Short exercise: Can you transcribe every line exactly and leave the pictures behind?

Data provided:
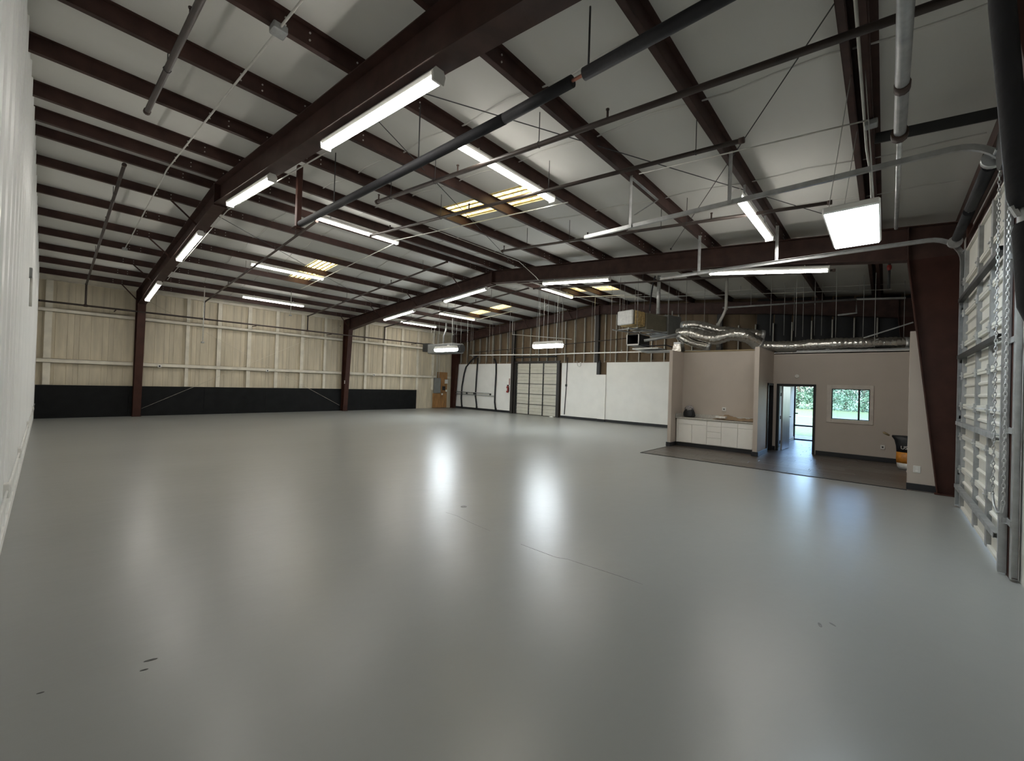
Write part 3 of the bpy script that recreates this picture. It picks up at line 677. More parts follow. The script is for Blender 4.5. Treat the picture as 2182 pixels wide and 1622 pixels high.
highbay('capsule shaped LED light hung beside the grey unit heater', -15.9, 12.9, 3.34, 1.62, 0.0)
t = thing('led_panel_light', 'dazzling square bluish LED panel light hung near the right eave', 'panel light', (-0.29, 6.0, 3.62))
px0, px1, py0, py1, pz = -0.505, -0.085, 5.36, 6.68, 3.62
MB().bev(px0-.02, px1+.02, py0-.02, py1+.02, pz, pz+.07, .015).build('housing', 'plastic_w', t)
MB().bev(px0, px1, py0, py1, pz-.012, pz-.001, .004).build('lens', 'led', t)
for xq, yq in ((px0+.03, py0+.05), (px1-.03, py0+.05), (px0+.03, py1-.05), (px1-.03, py1-.05)):
    MB().tube([(xq, yq, pz+.07), (-0.25+(xq+.25)*.3, yq, zp(-0.25)+.02)], 0.004, 5).build('suspension_cable', 'wire', t)

# ================================================================== PIPES
def hanger(mb, x, y, z, r):
    mb.tube([(x, y, z+r), (x, y, zd(x))], 0.006, 5)
    mb.tube([(x+0.0, y-r-0.004, z), (x, y-r*0.7, z+r*0.8), (x, y, z+r+0.012), (x, y+r*0.7, z+r*0.8), (x, y+r+0.004, z), (x, y+r*.7, z-r*.8), (x, y, z-r-.006), (x, y-r*.7, z-r*.8), (x, y-r-.004, z)], 0.005, 4)
def sprinkler(label, y, x0, x1, dz, r, heads, hangs, riser=None):
    z = lambda x: zp(x)+dz
    t = thing('sprinkler_pipe', label, 'sprinkler pipe', ((x0+x1)/2, y, z((x0+x1)/2)))
    MB().tube([(x0, y, z(x0)), (x1, y, z(x1))], r, 10).build('pipe', 'pipe', t)
    for x in heads:
        MB().tube([(x, y, z(x)+r*.5), (x, y, z(x)+r+0.09)], 0.014, 7).tube([(x, y, z(x)+r+0.09), (x, y, z(x)+r+0.105)], 0.022, 8).build('sprinkler_head', 'rust', t)
    for x in hangs: mb = MB(); hanger(mb, x, y, z(x), r); mb.build('hanger', 'darkwire', t)
    for x in (x0, x1): MB().tube([(x-0.03, y, z(x)), (x+0.03, y, z(x))], r*1.25, 10).build('fitting', 'rust', t)
    if riser: MB().tube([(x0, y, z(x0)), (x0, y, riser)], r, 10).build('riser', 'pipe', t)
    return t
sprinkler('thick brown sprinkler pipe crossing under the right slope, nearest the camera', 4.42, -7.8, 0.92, -0.25, 0.037, (-7.75, -5.3, -2.55), (-7.3, -5.9, -3.6))
sprinkler('brown sprinkler pipe ending in a cap above the near door track', 5.58, -10.1, -1.36, -0.30, 0.030, (-9.2, -6.3), (-4.3, -1.9, -7.2))
sprinkler('brown sprinkler pipe with upright heads in front of the middle rafter', 8.12, -7.75, -0.7, -0.30, 0.029, (-7.7, -5.1, -2.45), (-6.9, -5.6, -3.4, -2.9))
sprinkler('brown sprinkler pipe with capped end above the camera left side', 0.86, -7.9, 0.2, -0.18, 0.034, (-5.2,), (-6.4, -3.2))
sprinkler('brown sprinkler branch beside the white wall on the left slope', 0.90, -21.6, -11.0, -0.14, 0.030, (-14.5,), (-13.0, -17.8), 4.10)
sprinkler('brown sprinkler branch running from the ridge light to the beige wall', 4.42, -21.6, -10.7, -0.20, 0.030, (-13.5, -18.2), (-12.0, -16.2), 4.10)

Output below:
Write part 3 of the bpy script that recreates this picture. It picks up at line 677. More parts follow. The script is for Blender 4.5. Treat the picture as 2182 pixels wide and 1622 pixels high.
highbay('capsule shaped LED light hung beside the grey unit heater', -15.9, 12.9, 3.34, 1.62, 0.0)
t = thing('led_panel_light', 'dazzling square bluish LED panel light hung near the right eave', 'panel light', (-0.29, 6.0, 3.62))
px0, px1, py0, py1, pz = -0.505, -0.085, 5.36, 6.68, 3.62
MB().bev(px0-.02, px1+.02, py0-.02, py1+.02, pz, pz+.07, .015).build('housing', 'plastic_w', t)
MB().bev(px0, px1, py0, py1, pz-.012, pz-.001, .004).build('lens', 'led', t)
for xq, yq in ((px0+.03, py0+.05), (px1-.03, py0+.05), (px0+.03, py1-.05), (px1-.03, py1-.05)):
    MB().tube([(xq, yq, pz+.07), (-0.25+(xq+.25)*.3, yq, zp(-0.25)+.02)], 0.004, 5).build('suspension_cable', 'wire', t)

# ================================================================== PIPES
def hanger(mb, x, y, z, r):
    mb.tube([(x, y, z+r), (x, y, zd(x))], 0.006, 5)
    mb.tube([(x+0.0, y-r-0.004, z), (x, y-r*0.7, z+r*0.8), (x, y, z+r+0.012), (x, y+r*0.7, z+r*0.8), (x, y+r+0.004, z), (x, y+r*.7, z-r*.8), (x, y, z-r-.006), (x, y-r*.7, z-r*.8), (x, y-r-.004, z)], 0.005, 4)
def sprinkler(label, y, x0, x1, dz, r, heads, hangs, riser=None):
    z = lambda x: zp(x)+dz
    t = thing('sprinkler_pipe', label, 'sprinkler pipe', ((x0+x1)/2, y, z((x0+x1)/2)))
    MB().tube([(x0, y, z(x0)), (x1, y, z(x1))], r, 10).build('pipe', 'pipe', t)
    for x in heads:
        MB().tube([(x, y, z(x)+r*.5), (x, y, z(x)+r+0.09)], 0.014, 7).tube([(x, y, z(x)+r+0.09), (x, y, z(x)+r+0.105)], 0.022, 8).build('sprinkler_head', 'rust', t)
    for x in hangs: mb = MB(); hanger(mb, x, y, z(x), r); mb.build('hanger', 'darkwire', t)
    for x in (x0, x1): MB().tube([(x-0.03, y, z(x)), (x+0.03, y, z(x))], r*1.25, 10).build('fitting', 'rust', t)
    if riser: MB().tube([(x0, y, z(x0)), (x0, y, riser)], r, 10).build('riser', 'pipe', t)
    return t
sprinkler('thick brown sprinkler pipe crossing under the right slope, nearest the camera', 4.42, -7.8, 0.92, -0.25, 0.037, (-7.75, -5.3, -2.55), (-7.3, -5.9, -3.6))
sprinkler('brown sprinkler pipe ending in a cap above the near door track', 5.58, -10.1, -1.36, -0.30, 0.030, (-9.2, -6.3), (-4.3, -1.9, -7.2))
sprinkler('brown sprinkler pipe with upright heads in front of the middle rafter', 8.12, -7.75, -0.7, -0.30, 0.029, (-7.7, -5.1, -2.45), (-6.9, -5.6, -3.4, -2.9))
sprinkler('brown sprinkler pipe with capped end above the camera left side', 0.86, -7.9, 0.2, -0.18, 0.034, (-5.2,), (-6.4, -3.2))
sprinkler('brown sprinkler branch beside the white wall on the left slope', 0.90, -21.6, -11.0, -0.14, 0.030, (-14.5,), (-13.0, -17.8), 4.10)
sprinkler('brown sprinkler branch running from the ridge light to the beige wall', 4.42, -21.6, -10.7, -0.20, 0.030, (-13.5, -18.2), (-12.0, -16.2), 4.10)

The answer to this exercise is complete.